_MATERIAL PROVIDED_
..............................

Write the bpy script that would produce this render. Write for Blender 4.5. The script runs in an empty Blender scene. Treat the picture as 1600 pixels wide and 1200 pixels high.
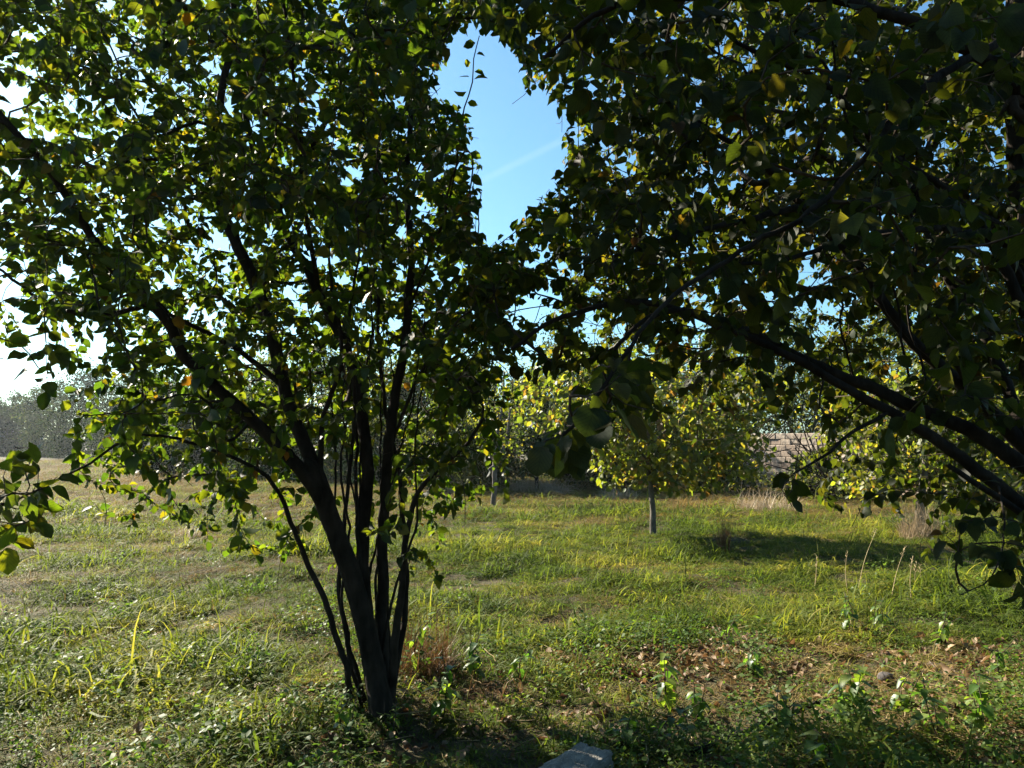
import bpy, math, random
import numpy as np
from mathutils import Vector, Matrix, Euler

# ------------------------------------------------------------------ camera, sky, sun, exposure
scn = bpy.context.scene
COL = scn.collection
R = math.radians
CAM_H, PITCH, FPX = 1.60, R(4.3), 1200.0
cam_d = bpy.data.cameras.new('camera'); cam = bpy.data.objects.new('camera', cam_d); COL.objects.link(cam)
cam_d.sensor_width = 36.0; cam_d.lens = 27.0; cam_d.clip_end = 6000; cam_d.clip_start = 0.05
cam.location = (0, 0, CAM_H); cam.rotation_euler = (R(90) + PITCH, 0, 0)
scn.camera = cam

SUN_EL, SUN_AZ = R(33), R(-50)          # azimuth from +Y towards +X
sun_dir = Vector((math.sin(SUN_AZ) * math.cos(SUN_EL), math.cos(SUN_AZ) * math.cos(SUN_EL), math.sin(SUN_EL)))
world = bpy.data.worlds.new('World'); scn.world = world; world.use_nodes = True
wn, wl = world.node_tree.nodes, world.node_tree.links
bg = wn['Background']
sky = wn.new('ShaderNodeTexSky'); sky.sky_type = 'NISHITA'; sky.sun_disc = False
sky.sun_elevation = SUN_EL; sky.sun_rotation = SUN_AZ
sky.air_density = 1.0; sky.dust_density = 0.9; sky.ozone_density = 3.0; sky.altitude = 50
tint = wn.new('ShaderNodeMix'); tint.data_type = 'RGBA'; tint.blend_type = 'MULTIPLY'; tint.inputs[0].default_value = 1.0
tint.inputs[7].default_value = (.70, .99, 1.03, 1); wl.new(sky.outputs[0], tint.inputs[6]); wl.new(tint.outputs[2], bg.inputs['Color']); bg.inputs['Strength'].default_value = 0.05

def contrail():
    def dirp(px, py):
        x = (px - 800) / FPX; u = (600 - py) / FPX; c, s_ = math.cos(PITCH), math.sin(PITCH)
        return Vector((x, c - u * s_, s_ + u * c)).normalized()
    a, b_ = dirp(755, 281), dirp(905, 206); n = a.cross(b_).normalized(); mid = (a + b_).normalized()
    tc = wn.new('ShaderNodeTexCoord')
    def vm(op, u, v):
        q = wn.new('ShaderNodeVectorMath'); q.operation = op; wl.new(u, q.inputs[0]); q.inputs[1].default_value = v; return q.outputs['Value']
    def mr(v, a0, a1):
        q = wn.new('ShaderNodeMapRange'); q.interpolation_type = 'SMOOTHSTEP'; wl.new(v, q.inputs[0]); q.inputs[1].default_value = a0; q.inputs[2].default_value = a1; q.inputs[3].default_value = 0; q.inputs[4].default_value = 1; return q.outputs[0]
    ab = wn.new('ShaderNodeMath'); ab.operation = 'ABSOLUTE'; wl.new(vm('DOT_PRODUCT', tc.outputs['Generated'], n), ab.inputs[0])
    m1 = mr(ab.outputs[0], .0065, .001); m2 = mr(vm('DOT_PRODUCT', tc.outputs['Generated'], mid), .9955, .9995)
    mu = wn.new('ShaderNodeMath'); mu.operation = 'MULTIPLY'; wl.new(m1, mu.inputs[0]); wl.new(m2, mu.inputs[1])
    add = wn.new('ShaderNodeMix'); add.data_type = 'RGBA'; add.blend_type = 'ADD'; wl.new(mu.outputs[0], add.inputs[0]); wl.new(tint.outputs[2], add.inputs[6]); add.inputs[7].default_value = (.34, .28, .22, 1)
    wl.new(add.outputs[2], bg.inputs['Color'])
contrail()
sl = bpy.data.lights.new('sun', 'SUN'); sl.energy = 5.0; sl.angle = R(0.55); sl.color = (1.0, 0.91, 0.74)
so = bpy.data.objects.new('sun', sl); COL.objects.link(so)
so.rotation_euler = (-sun_dir).to_track_quat('-Z', 'Y').to_euler(); so.location = sun_dir * 50

scn.view_settings.view_transform = 'Standard'; scn.view_settings.look = 'None'
scn.view_settings.exposure = 2.12; scn.view_settings.gamma = 1.0; scn.view_settings.use_curve_mapping = False
cy = scn.cycles
cy.max_bounces = 4; cy.diffuse_bounces = 2; cy.glossy_bounces = 1; cy.transmission_bounces = 2
cy.volume_bounces = 0; cy.caustics_reflective = False; cy.caustics_refractive = False

# ------------------------------------------------------------------ helpers
rng = np.random.default_rng(7)
random.seed(7)
CP, SP = math.cos(PITCH), math.sin(PITCH)

def at(px, py, d):
    """world point seen at pixel (1600x1200 photo) at depth d metres"""
    x = (px - 800) / FPX; u = (600 - py) / FPX
    return np.array([x * d, d * (CP - u * SP), CAM_H + d * (SP + u * CP)])

def proj(P):
    P = np.asarray(P, float).reshape(-1, 3)
    z = P[:, 2] - CAM_H
    d = P[:, 1] * CP + z * SP
    u = -P[:, 1] * SP + z * CP
    dd = np.where(np.abs(d) < 1e-3, 1e-3, d)
    return 800 + FPX * P[:, 0] / dd, 600 - FPX * u / dd, d

def gh(x, y):
    """ground height"""
    x = np.asarray(x, float); y = np.asarray(y, float)
    h = 0.030 * np.sin(1.7 * x + 0.6 * y) + 0.025 * np.sin(2.3 * y - 1.1 * x + 1.3) + 0.018 * np.sin(4.1 * x + 2.0) * np.sin(3.7 * y + .7)
    h = h + 0.05 * np.sin(.55 * x + 1.) * np.sin(.48 * y + .4)
    h = h + 0.022 * np.sin(7.3 * x + 3.1 * y + 1.) * np.sin(5.9 * y - 2.7 * x) + 0.012 * np.sin(12.1 * x - 4 * y) * np.sin(10.3 * y + 5. * x + .6)
    return h * np.clip(1.3 - y / 45., 0.1, 1)

def on_ground(px, py):
    """ground point seen at a pixel"""
    d = at(px, py, 1.0) - np.array([0, 0, CAM_H])
    t = -CAM_H / d[2]
    for _ in range(4):
        p = np.array([0, 0, CAM_H]) + d * t
        t = (float(gh(p[0], p[1])) - CAM_H) / d[2]
    p = np.array([0, 0, CAM_H]) + d * t
    return np.array([p[0], p[1], float(gh(p[0], p[1]))])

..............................

Reproduce the material word for word. Any pictures should be left out of the copy.

_CORRECT RESPONSE_
Write the bpy script that would produce this render. Write for Blender 4.5. The script runs in an empty Blender scene. Treat the picture as 1600 pixels wide and 1200 pixels high.
import bpy, math, random
import numpy as np
from mathutils import Vector, Matrix, Euler

# ------------------------------------------------------------------ camera, sky, sun, exposure
scn = bpy.context.scene
COL = scn.collection
R = math.radians
CAM_H, PITCH, FPX = 1.60, R(4.3), 1200.0
cam_d = bpy.data.cameras.new('camera'); cam = bpy.data.objects.new('camera', cam_d); COL.objects.link(cam)
cam_d.sensor_width = 36.0; cam_d.lens = 27.0; cam_d.clip_end = 6000; cam_d.clip_start = 0.05
cam.location = (0, 0, CAM_H); cam.rotation_euler = (R(90) + PITCH, 0, 0)
scn.camera = cam

SUN_EL, SUN_AZ = R(33), R(-50)          # azimuth from +Y towards +X
sun_dir = Vector((math.sin(SUN_AZ) * math.cos(SUN_EL), math.cos(SUN_AZ) * math.cos(SUN_EL), math.sin(SUN_EL)))
world = bpy.data.worlds.new('World'); scn.world = world; world.use_nodes = True
wn, wl = world.node_tree.nodes, world.node_tree.links
bg = wn['Background']
sky = wn.new('ShaderNodeTexSky'); sky.sky_type = 'NISHITA'; sky.sun_disc = False
sky.sun_elevation = SUN_EL; sky.sun_rotation = SUN_AZ
sky.air_density = 1.0; sky.dust_density = 0.9; sky.ozone_density = 3.0; sky.altitude = 50
tint = wn.new('ShaderNodeMix'); tint.data_type = 'RGBA'; tint.blend_type = 'MULTIPLY'; tint.inputs[0].default_value = 1.0
tint.inputs[7].default_value = (.70, .99, 1.03, 1); wl.new(sky.outputs[0], tint.inputs[6]); wl.new(tint.outputs[2], bg.inputs['Color']); bg.inputs['Strength'].default_value = 0.05

def contrail():
    def dirp(px, py):
        x = (px - 800) / FPX; u = (600 - py) / FPX; c, s_ = math.cos(PITCH), math.sin(PITCH)
        return Vector((x, c - u * s_, s_ + u * c)).normalized()
    a, b_ = dirp(755, 281), dirp(905, 206); n = a.cross(b_).normalized(); mid = (a + b_).normalized()
    tc = wn.new('ShaderNodeTexCoord')
    def vm(op, u, v):
        q = wn.new('ShaderNodeVectorMath'); q.operation = op; wl.new(u, q.inputs[0]); q.inputs[1].default_value = v; return q.outputs['Value']
    def mr(v, a0, a1):
        q = wn.new('ShaderNodeMapRange'); q.interpolation_type = 'SMOOTHSTEP'; wl.new(v, q.inputs[0]); q.inputs[1].default_value = a0; q.inputs[2].default_value = a1; q.inputs[3].default_value = 0; q.inputs[4].default_value = 1; return q.outputs[0]
    ab = wn.new('ShaderNodeMath'); ab.operation = 'ABSOLUTE'; wl.new(vm('DOT_PRODUCT', tc.outputs['Generated'], n), ab.inputs[0])
    m1 = mr(ab.outputs[0], .0065, .001); m2 = mr(vm('DOT_PRODUCT', tc.outputs['Generated'], mid), .9955, .9995)
    mu = wn.new('ShaderNodeMath'); mu.operation = 'MULTIPLY'; wl.new(m1, mu.inputs[0]); wl.new(m2, mu.inputs[1])
    add = wn.new('ShaderNodeMix'); add.data_type = 'RGBA'; add.blend_type = 'ADD'; wl.new(mu.outputs[0], add.inputs[0]); wl.new(tint.outputs[2], add.inputs[6]); add.inputs[7].default_value = (.34, .28, .22, 1)
    wl.new(add.outputs[2], bg.inputs['Color'])
contrail()
sl = bpy.data.lights.new('sun', 'SUN'); sl.energy = 5.0; sl.angle = R(0.55); sl.color = (1.0, 0.91, 0.74)
so = bpy.data.objects.new('sun', sl); COL.objects.link(so)
so.rotation_euler = (-sun_dir).to_track_quat('-Z', 'Y').to_euler(); so.location = sun_dir * 50

scn.view_settings.view_transform = 'Standard'; scn.view_settings.look = 'None'
scn.view_settings.exposure = 2.12; scn.view_settings.gamma = 1.0; scn.view_settings.use_curve_mapping = False
cy = scn.cycles
cy.max_bounces = 4; cy.diffuse_bounces = 2; cy.glossy_bounces = 1; cy.transmission_bounces = 2
cy.volume_bounces = 0; cy.caustics_reflective = False; cy.caustics_refractive = False

# ------------------------------------------------------------------ helpers
rng = np.random.default_rng(7)
random.seed(7)
CP, SP = math.cos(PITCH), math.sin(PITCH)

def at(px, py, d):
    """world point seen at pixel (1600x1200 photo) at depth d metres"""
    x = (px - 800) / FPX; u = (600 - py) / FPX
    return np.array([x * d, d * (CP - u * SP), CAM_H + d * (SP + u * CP)])

def proj(P):
    P = np.asarray(P, float).reshape(-1, 3)
    z = P[:, 2] - CAM_H
    d = P[:, 1] * CP + z * SP
    u = -P[:, 1] * SP + z * CP
    dd = np.where(np.abs(d) < 1e-3, 1e-3, d)
    return 800 + FPX * P[:, 0] / dd, 600 - FPX * u / dd, d

def gh(x, y):
    """ground height"""
    x = np.asarray(x, float); y = np.asarray(y, float)
    h = 0.030 * np.sin(1.7 * x + 0.6 * y) + 0.025 * np.sin(2.3 * y - 1.1 * x + 1.3) + 0.018 * np.sin(4.1 * x + 2.0) * np.sin(3.7 * y + .7)
    h = h + 0.05 * np.sin(.55 * x + 1.) * np.sin(.48 * y + .4)
    h = h + 0.022 * np.sin(7.3 * x + 3.1 * y + 1.) * np.sin(5.9 * y - 2.7 * x) + 0.012 * np.sin(12.1 * x - 4 * y) * np.sin(10.3 * y + 5. * x + .6)
    return h * np.clip(1.3 - y / 45., 0.1, 1)

def on_ground(px, py):
    """ground point seen at a pixel"""
    d = at(px, py, 1.0) - np.array([0, 0, CAM_H])
    t = -CAM_H / d[2]
    for _ in range(4):
        p = np.array([0, 0, CAM_H]) + d * t
        t = (float(gh(p[0], p[1])) - CAM_H) / d[2]
    p = np.array([0, 0, CAM_H]) + d * t
    return np.array([p[0], p[1], float(gh(p[0], p[1]))])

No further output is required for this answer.